Provided material:
* BEGIN *
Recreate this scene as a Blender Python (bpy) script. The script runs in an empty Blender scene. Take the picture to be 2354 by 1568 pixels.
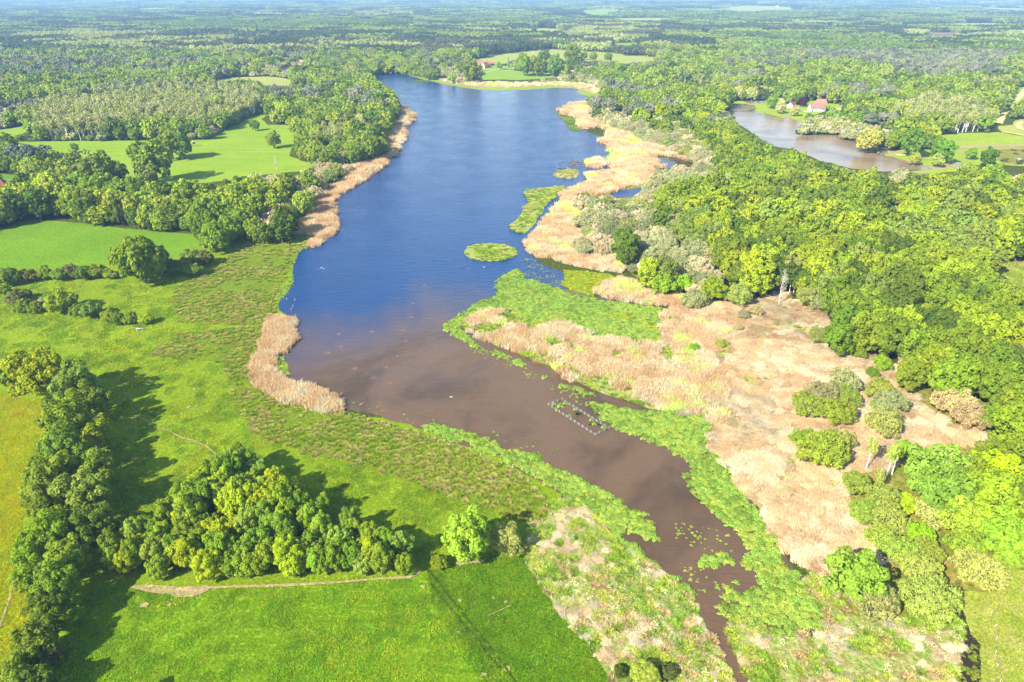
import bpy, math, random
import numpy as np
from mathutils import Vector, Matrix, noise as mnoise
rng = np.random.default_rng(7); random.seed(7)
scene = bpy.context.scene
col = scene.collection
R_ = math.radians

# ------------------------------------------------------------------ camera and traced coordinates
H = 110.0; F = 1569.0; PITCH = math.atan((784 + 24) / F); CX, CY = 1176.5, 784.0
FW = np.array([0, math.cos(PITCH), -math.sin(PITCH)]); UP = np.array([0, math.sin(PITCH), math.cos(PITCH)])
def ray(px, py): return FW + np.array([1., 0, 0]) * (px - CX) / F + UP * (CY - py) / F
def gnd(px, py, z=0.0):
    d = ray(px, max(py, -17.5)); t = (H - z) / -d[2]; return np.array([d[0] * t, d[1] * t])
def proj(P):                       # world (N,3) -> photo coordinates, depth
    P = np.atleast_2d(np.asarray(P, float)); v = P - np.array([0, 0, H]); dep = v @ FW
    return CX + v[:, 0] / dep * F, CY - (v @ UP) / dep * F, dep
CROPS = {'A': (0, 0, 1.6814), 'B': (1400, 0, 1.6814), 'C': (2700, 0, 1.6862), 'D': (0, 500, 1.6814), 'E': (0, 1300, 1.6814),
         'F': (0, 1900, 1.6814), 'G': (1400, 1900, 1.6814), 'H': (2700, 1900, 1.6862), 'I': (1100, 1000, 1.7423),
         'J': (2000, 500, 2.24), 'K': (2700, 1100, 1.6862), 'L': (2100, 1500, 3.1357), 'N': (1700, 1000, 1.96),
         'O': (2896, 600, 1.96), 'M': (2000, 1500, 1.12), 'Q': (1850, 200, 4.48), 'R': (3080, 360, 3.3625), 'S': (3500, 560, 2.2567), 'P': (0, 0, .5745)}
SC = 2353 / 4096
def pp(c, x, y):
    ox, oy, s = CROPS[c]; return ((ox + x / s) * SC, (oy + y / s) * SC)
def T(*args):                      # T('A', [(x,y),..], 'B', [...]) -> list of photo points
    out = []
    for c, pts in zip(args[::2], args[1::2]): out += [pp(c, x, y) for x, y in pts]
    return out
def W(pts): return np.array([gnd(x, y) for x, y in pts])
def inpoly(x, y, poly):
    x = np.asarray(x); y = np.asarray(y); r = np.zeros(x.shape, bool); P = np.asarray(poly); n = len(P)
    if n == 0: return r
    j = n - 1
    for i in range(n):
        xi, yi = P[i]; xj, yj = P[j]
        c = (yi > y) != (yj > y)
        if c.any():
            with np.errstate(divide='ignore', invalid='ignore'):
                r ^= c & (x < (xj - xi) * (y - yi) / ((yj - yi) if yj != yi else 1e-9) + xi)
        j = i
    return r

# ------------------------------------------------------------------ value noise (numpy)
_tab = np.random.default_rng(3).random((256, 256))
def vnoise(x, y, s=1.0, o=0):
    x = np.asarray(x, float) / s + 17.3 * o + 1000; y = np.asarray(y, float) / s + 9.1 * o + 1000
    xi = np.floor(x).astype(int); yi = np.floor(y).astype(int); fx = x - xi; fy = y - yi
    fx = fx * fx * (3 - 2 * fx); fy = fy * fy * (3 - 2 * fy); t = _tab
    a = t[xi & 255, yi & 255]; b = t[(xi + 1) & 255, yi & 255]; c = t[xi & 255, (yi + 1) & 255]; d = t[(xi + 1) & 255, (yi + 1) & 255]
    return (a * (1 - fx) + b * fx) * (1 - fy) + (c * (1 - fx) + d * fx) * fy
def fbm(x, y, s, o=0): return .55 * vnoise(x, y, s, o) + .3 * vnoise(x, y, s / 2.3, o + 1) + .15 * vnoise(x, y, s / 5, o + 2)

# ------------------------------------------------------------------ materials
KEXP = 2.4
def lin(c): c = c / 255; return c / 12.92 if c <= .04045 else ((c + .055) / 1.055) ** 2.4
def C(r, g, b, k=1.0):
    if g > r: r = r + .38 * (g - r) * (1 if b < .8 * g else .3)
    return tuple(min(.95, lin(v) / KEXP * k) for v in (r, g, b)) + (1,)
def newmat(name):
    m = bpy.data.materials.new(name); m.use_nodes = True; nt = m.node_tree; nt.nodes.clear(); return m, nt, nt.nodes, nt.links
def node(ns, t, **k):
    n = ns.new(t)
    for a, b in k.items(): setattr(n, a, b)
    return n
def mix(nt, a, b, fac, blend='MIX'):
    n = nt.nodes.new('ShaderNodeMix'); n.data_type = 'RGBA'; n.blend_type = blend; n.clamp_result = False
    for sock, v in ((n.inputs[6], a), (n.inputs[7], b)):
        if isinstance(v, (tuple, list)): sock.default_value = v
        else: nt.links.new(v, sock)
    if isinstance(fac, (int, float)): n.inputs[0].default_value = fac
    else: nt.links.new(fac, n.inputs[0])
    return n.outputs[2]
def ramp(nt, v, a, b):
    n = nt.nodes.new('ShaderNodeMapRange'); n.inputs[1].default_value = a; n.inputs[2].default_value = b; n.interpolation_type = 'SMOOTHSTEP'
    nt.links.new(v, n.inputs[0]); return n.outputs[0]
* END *
Output each line exactly; omit every picture.

Answer to this exercise:
Recreate this scene as a Blender Python (bpy) script. The script runs in an empty Blender scene. Take the picture to be 2354 by 1568 pixels.
import bpy, math, random
import numpy as np
from mathutils import Vector, Matrix, noise as mnoise
rng = np.random.default_rng(7); random.seed(7)
scene = bpy.context.scene
col = scene.collection
R_ = math.radians

# ------------------------------------------------------------------ camera and traced coordinates
H = 110.0; F = 1569.0; PITCH = math.atan((784 + 24) / F); CX, CY = 1176.5, 784.0
FW = np.array([0, math.cos(PITCH), -math.sin(PITCH)]); UP = np.array([0, math.sin(PITCH), math.cos(PITCH)])
def ray(px, py): return FW + np.array([1., 0, 0]) * (px - CX) / F + UP * (CY - py) / F
def gnd(px, py, z=0.0):
    d = ray(px, max(py, -17.5)); t = (H - z) / -d[2]; return np.array([d[0] * t, d[1] * t])
def proj(P):                       # world (N,3) -> photo coordinates, depth
    P = np.atleast_2d(np.asarray(P, float)); v = P - np.array([0, 0, H]); dep = v @ FW
    return CX + v[:, 0] / dep * F, CY - (v @ UP) / dep * F, dep
CROPS = {'A': (0, 0, 1.6814), 'B': (1400, 0, 1.6814), 'C': (2700, 0, 1.6862), 'D': (0, 500, 1.6814), 'E': (0, 1300, 1.6814),
         'F': (0, 1900, 1.6814), 'G': (1400, 1900, 1.6814), 'H': (2700, 1900, 1.6862), 'I': (1100, 1000, 1.7423),
         'J': (2000, 500, 2.24), 'K': (2700, 1100, 1.6862), 'L': (2100, 1500, 3.1357), 'N': (1700, 1000, 1.96),
         'O': (2896, 600, 1.96), 'M': (2000, 1500, 1.12), 'Q': (1850, 200, 4.48), 'R': (3080, 360, 3.3625), 'S': (3500, 560, 2.2567), 'P': (0, 0, .5745)}
SC = 2353 / 4096
def pp(c, x, y):
    ox, oy, s = CROPS[c]; return ((ox + x / s) * SC, (oy + y / s) * SC)
def T(*args):                      # T('A', [(x,y),..], 'B', [...]) -> list of photo points
    out = []
    for c, pts in zip(args[::2], args[1::2]): out += [pp(c, x, y) for x, y in pts]
    return out
def W(pts): return np.array([gnd(x, y) for x, y in pts])
def inpoly(x, y, poly):
    x = np.asarray(x); y = np.asarray(y); r = np.zeros(x.shape, bool); P = np.asarray(poly); n = len(P)
    if n == 0: return r
    j = n - 1
    for i in range(n):
        xi, yi = P[i]; xj, yj = P[j]
        c = (yi > y) != (yj > y)
        if c.any():
            with np.errstate(divide='ignore', invalid='ignore'):
                r ^= c & (x < (xj - xi) * (y - yi) / ((yj - yi) if yj != yi else 1e-9) + xi)
        j = i
    return r

# ------------------------------------------------------------------ value noise (numpy)
_tab = np.random.default_rng(3).random((256, 256))
def vnoise(x, y, s=1.0, o=0):
    x = np.asarray(x, float) / s + 17.3 * o + 1000; y = np.asarray(y, float) / s + 9.1 * o + 1000
    xi = np.floor(x).astype(int); yi = np.floor(y).astype(int); fx = x - xi; fy = y - yi
    fx = fx * fx * (3 - 2 * fx); fy = fy * fy * (3 - 2 * fy); t = _tab
    a = t[xi & 255, yi & 255]; b = t[(xi + 1) & 255, yi & 255]; c = t[xi & 255, (yi + 1) & 255]; d = t[(xi + 1) & 255, (yi + 1) & 255]
    return (a * (1 - fx) + b * fx) * (1 - fy) + (c * (1 - fx) + d * fx) * fy
def fbm(x, y, s, o=0): return .55 * vnoise(x, y, s, o) + .3 * vnoise(x, y, s / 2.3, o + 1) + .15 * vnoise(x, y, s / 5, o + 2)

# ------------------------------------------------------------------ materials
KEXP = 2.4
def lin(c): c = c / 255; return c / 12.92 if c <= .04045 else ((c + .055) / 1.055) ** 2.4
def C(r, g, b, k=1.0):
    if g > r: r = r + .38 * (g - r) * (1 if b < .8 * g else .3)
    return tuple(min(.95, lin(v) / KEXP * k) for v in (r, g, b)) + (1,)
def newmat(name):
    m = bpy.data.materials.new(name); m.use_nodes = True; nt = m.node_tree; nt.nodes.clear(); return m, nt, nt.nodes, nt.links
def node(ns, t, **k):
    n = ns.new(t)
    for a, b in k.items(): setattr(n, a, b)
    return n
def mix(nt, a, b, fac, blend='MIX'):
    n = nt.nodes.new('ShaderNodeMix'); n.data_type = 'RGBA'; n.blend_type = blend; n.clamp_result = False
    for sock, v in ((n.inputs[6], a), (n.inputs[7], b)):
        if isinstance(v, (tuple, list)): sock.default_value = v
        else: nt.links.new(v, sock)
    if isinstance(fac, (int, float)): n.inputs[0].default_value = fac
    else: nt.links.new(fac, n.inputs[0])
    return n.outputs[2]
def ramp(nt, v, a, b):
    n = nt.nodes.new('ShaderNodeMapRange'); n.inputs[1].default_value = a; n.inputs[2].default_value = b; n.interpolation_type = 'SMOOTHSTEP'
    nt.links.new(v, n.inputs[0]); return n.outputs[0]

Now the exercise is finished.